Although Peirce was a mathematician, logician, and scientist, his sign theory recognizes the importance of feeling, emotion, sensation, sentiment, action. Put another way, his semiotics not only enables us to understand science as a human enterprise but offers us an approach to literature and the arts, to religion, to society, to the whole of the world that lies between the private incommunicable interior and the vast spaces of the exterior universe.

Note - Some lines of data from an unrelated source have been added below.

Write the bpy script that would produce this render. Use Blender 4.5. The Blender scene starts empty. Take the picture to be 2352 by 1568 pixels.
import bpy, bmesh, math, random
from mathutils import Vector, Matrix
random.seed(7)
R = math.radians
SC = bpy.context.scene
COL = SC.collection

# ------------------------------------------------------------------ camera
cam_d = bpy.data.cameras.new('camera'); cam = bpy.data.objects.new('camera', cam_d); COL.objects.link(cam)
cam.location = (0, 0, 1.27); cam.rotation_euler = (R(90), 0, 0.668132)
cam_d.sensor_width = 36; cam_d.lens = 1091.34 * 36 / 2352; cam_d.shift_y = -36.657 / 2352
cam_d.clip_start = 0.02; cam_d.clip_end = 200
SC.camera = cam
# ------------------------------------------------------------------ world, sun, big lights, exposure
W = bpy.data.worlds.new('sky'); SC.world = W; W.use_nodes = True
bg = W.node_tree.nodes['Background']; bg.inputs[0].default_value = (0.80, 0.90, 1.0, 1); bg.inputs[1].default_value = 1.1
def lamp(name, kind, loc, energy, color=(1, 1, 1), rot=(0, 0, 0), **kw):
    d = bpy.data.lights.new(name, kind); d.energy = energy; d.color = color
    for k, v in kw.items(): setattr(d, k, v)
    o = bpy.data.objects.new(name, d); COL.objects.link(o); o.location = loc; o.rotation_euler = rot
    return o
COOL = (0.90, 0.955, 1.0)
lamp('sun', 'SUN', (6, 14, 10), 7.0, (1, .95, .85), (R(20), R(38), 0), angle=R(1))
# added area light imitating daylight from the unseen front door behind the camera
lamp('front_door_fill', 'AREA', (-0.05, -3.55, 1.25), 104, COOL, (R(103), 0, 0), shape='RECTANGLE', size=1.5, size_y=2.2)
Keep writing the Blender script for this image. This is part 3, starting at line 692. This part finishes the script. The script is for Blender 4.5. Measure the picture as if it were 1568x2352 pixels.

Peirce's concept of the interpretant, with its emphasis on significative effects, provides just the conceptual bridge necessary for style to be understood in a global sense encompassing all its manifestations. Style suffuses so much of what it means to be human and has been the subject of so much analysis that in order to move style away from problems of introspection and self-awareness one needs to redirect the age-old discussion into a more public arena where the contrast with custom allows insight into the STRUCTURE OF HUMAN ACTIVITY IN GENERAL. This can be accomplished when style as a phenomenon that cuts across disciplinary boundaries is viewed TROPOLOGICALLY as a fundamentally cognitive category.

About the speaker

Michael Shapiro was born in Yokohama, spent World War II in Japan, and grew up speaking Russian, Japanese, and English. He earned degrees in Slavic Languages and Literatures at UCLA (A.B., ‘61) and Harvard (A.M., ‘62; Ph. D. ‘65). Besides Brown and Columbia, he has taught at UCLA, Princeton, UC Berkeley, and Green Mountain College, in a career that now spans half a century. He is the co-author, with his late wife the medievalist and Renaissance scholar Marianne Shapiro, of Figuration in Verbal Art (1988) and The Sense of Form in Literature and Language (2nd ed., 2009). His 2007 book, Palimpsest of Consciousness, is a set of authorial annotations of his only work of fiction, the novel My Wife the Metaphysician, or Lady Murasaki’s Revenge (2006). His most recent book, The Speaking Self: Language Lore and English Usage, was published in 2012.